Square Launches Order App for Food Collection

Square OrderMobile POS firm Square has launched Square Order, an iOS and Android app which can be used, as the name suggests, for ordering food on mobile.

Users can locate a participating restaurant, café or shop, then place their order and pay for it via the app. Once the food is ready for collection, they receive a notification and pick their order up without needing to queue.

The firm has simultaneously pulled Square Wallet from app stores, clearly pointing to Order as its replacement.

“We want to make it really clear to people looking for Square in the App Store that Order is where we see the future,” Square director  Ajit Varma told Re/code in an interview, admitting that the Wallet app “didn’t have a lot of the utility value”.

Square Wallet was Jack Dorsey’s startup’s big bet, launched three years ago, to allow coffee shop patrons and restaurant goers to use payment information stored in the app to pay for goods by checking in to a shop via the app and then simply giving a cashier their name at checkout.
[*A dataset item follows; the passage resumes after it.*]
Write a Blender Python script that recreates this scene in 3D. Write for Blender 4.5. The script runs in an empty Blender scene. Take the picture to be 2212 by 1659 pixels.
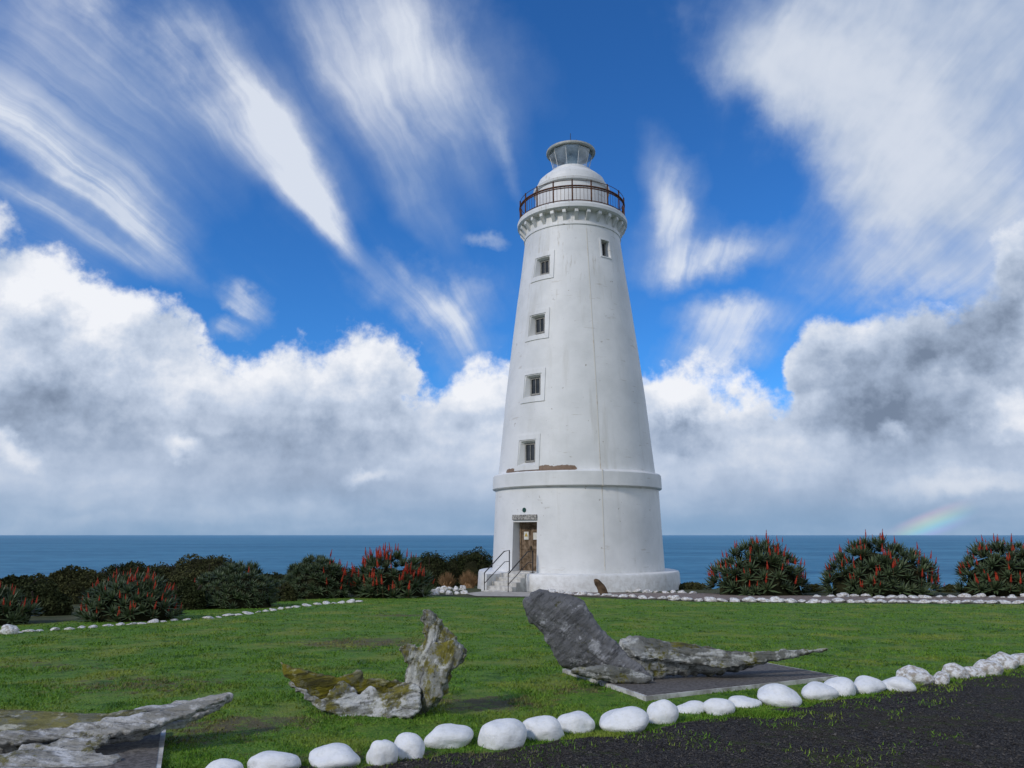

The theory was that cafe or restaurant patrons would find that method of payment easier than swiping a physical payment card.

The service, first spotted by The Next Web, is initially only available in New York and San Francisco, following a closed trial in the two cities that has been running since February.

Order works in conjunction with the business-facing Pick Up service launched at the end of last month for merchants who want to accept pre-orders from customers – which is in turn integrated with Square Register POS systems.

The launch not only gives Square additional sources of revenue – Pick Up charges an eight per cent processing fee for each order – it could also potentially build a closed ecosystem for mobile orders and payments where Square has control over each aspect.